Council OKs Plan Limiting Ventura Blvd. Development


A sweeping plan to limit future commercial projects along Ventura Boulevard in the San Fernando Valley, imposing tens of millions of dollars in fees on developers to pay for measures to speed traffic, was approved Friday by the Los Angeles City Council.

The 13-0 vote on the Ventura Boulevard Specific Plan ended a five-year campaign to control growth along the thoroughfare--the Valley’s “main street.”

It enacts a series of controls on the size, height and uses of buildings along the 17-mile boulevard from Woodland Hills to Studio City.


Supporters say the plan will block the kind of high-rise office developments that have changed the boulevard’s small-town ambience in some areas in recent years and encourage pedestrian-oriented uses.

“It’s been a long time coming and at last we have a plan that’s meaningful and significant,” said Councilman Marvin Braude.

A series of last-minute amendments drew fire from both homeowner activists and developers.

Attorney Ben Reznik, who represents many developers along the strip, said Friday that at least one of his clients will sue to block the plan. Reznik said an “urgency” provision approved Friday prevents one of his clients from starting a $25-million commercial project at the corner of Woodman and Ventura boulevards.

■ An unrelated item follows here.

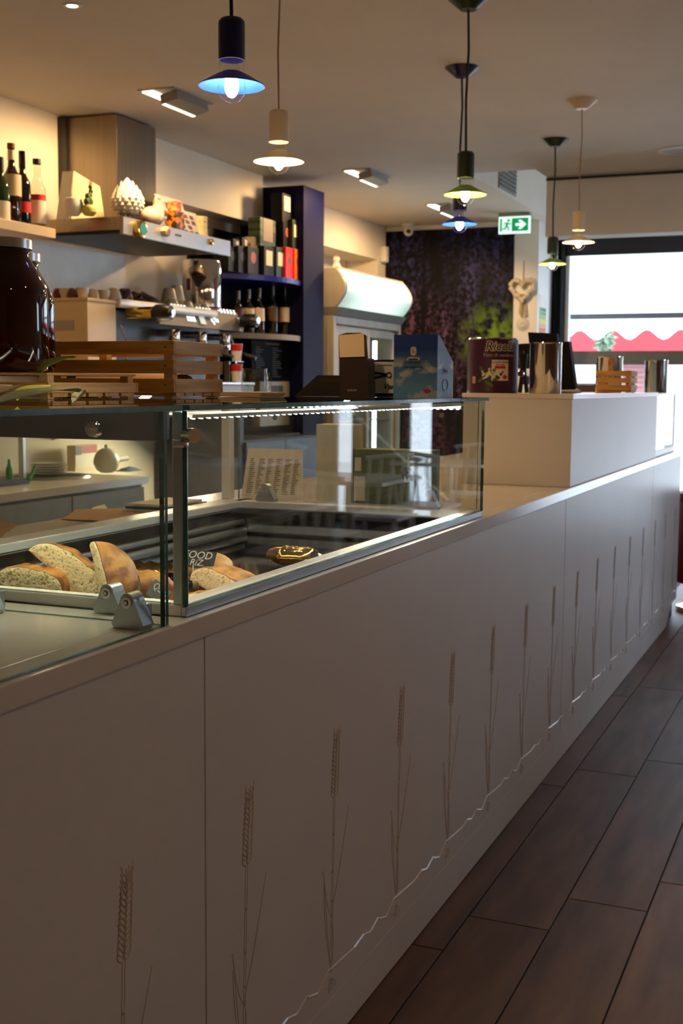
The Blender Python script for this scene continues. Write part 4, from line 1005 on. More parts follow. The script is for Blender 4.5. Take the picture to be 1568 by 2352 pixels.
q = hface(483, 556); solo('gold_magnet', MB().lathe([(0, .0005), (.016, .0005), (.018, .008), (.014, .016), (0, .018)], q, 14, axis='x'), m_brass, 'small gold round magnet at the right end of the hood front', 'magnet', tuple(q))
q = hface(409, 541); lm = MB()
for i in range(5): lm.box(xf+.0001, xf+.001, q.y-.03+.013*i, q.y-.03+.013*i+.009, q.z-.003, q.z+.006-.0015*(i % 2))
part('maker_mark', lm, m_dark, hd)
# ornaments on the hood
zh = 2.1255
def on_hood(u, x): q = onx(u, 490, x); return q.y
def fold_card(name, label, u0, u1, u2, v, x, mat, hh):
    y0, y1, y2 = on_hood(u0, x), on_hood(u1, x), on_hood(u2, x)
    return y0, y1, y2
y0 = on_hood(108, -2.70)
tc_ = thing('tent_card', 'folded cream tent card standing on the left end of the hood', 'card', (-2.72, 5.19, zh))
part('panel', MB().prism([(-2.80, 5.14, zh), (-2.72, 5.14, zh), (-2.735, 5.20, zh+.245), (-2.80, 5.20, zh+.245)], (0, .003, 0)), m_cardw, tc_)
part('panel', MB().prism([(-2.719, 5.15, zh), (-2.66, 5.36, zh), (-2.69, 5.36, zh+.19), (-2.734, 5.20, zh+.245)], (.002, 0, 0)), m_cardc, tc_)
def prof_solo(name, label, cat, prof, c, mat, n=24, **kw): return solo(name, MB().lathe(prof, c, n), mat, label, cat, c)
q = onx(168, 490, -2.62); prof_solo('white_bowl', 'small round white jar left of the cactus pot', 'jar', [(0, 0), (.028, 0), (.045, .02), (.05, .05), (.042, .078), (.03, .083), (0, .083)], (q.x, q.y, zh), m_white)
q = onx(205, 490, -2.55)
cp = thing('cactus_pot', 'green knobbly cactus in a pale green round pot', 'potted cactus', (q.x, q.y, zh))
part('pot', MB().lathe([(0, 0), (.022, 0), (.037, .016), (.038, .032), (.030, .048), (.026, .050), (0, .046)], (q.x, q.y, zh), 22), M('pale_green_pot', (206, 206, 120), .3), cp)
cm = MB(); random.seed(9)
for i, (dy, dz, r_) in enumerate([(-.02, .065, .016), (-.004, .075, .018), (.010, .068, .015), (-.012, .092, .013), (.006, .098, .014), (.016, .118, .012), (.012, .138, .011)]): cm.ball((q.x, q.y+dy, zh+dz), (r_, r_, r_*1.15), 10, 7)
part('cactus', cm, M('cactus_green', (70, 96, 40), .6, var=.25, scale=60, bump=.6), cp)
fl_ = MB()
for dy, dz in ((.004, .160), (.014, .156), (.020, .162)): fl_.prism([(q.x, q.y+dy-.005, zh+dz-.014), (q.x, q.y+dy+.005, zh+dz-.014), (q.x, q.y+dy, zh+dz+.008)], (.003, 0, 0))
part('flower', fl_, M('dull_pink', (176, 90, 86), .6), cp)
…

Reznik said his client, Jacky Gamliel, who owns a parcel at the corner of Woodman and Ventura, was only a few days away from obtaining a building permit to begin construction and that the urgency clause introduced by Councilman Mike Woo was designed solely to block Gamliel’s project.

Woo has previously labored hard to block Gamliel’s project but denied that the clause was aimed at him.

“It’d be ironic if Woo’s urgency clause were to result in a lawsuit that blocks the entire plan,” Reznik warned.

Meanwhile, Gerald Silver, president of Homeowners of Encino, blasted the council for granting an exemption to an Encino project proposed by developer Jonah Goldrich. “It’s a sellout,” Silver said of a last-minute agreement between Goldrich and Braude’s office that allows the developer to build a 335,000-square-foot commercial complex at the corner of Hayvenhurst and Ventura.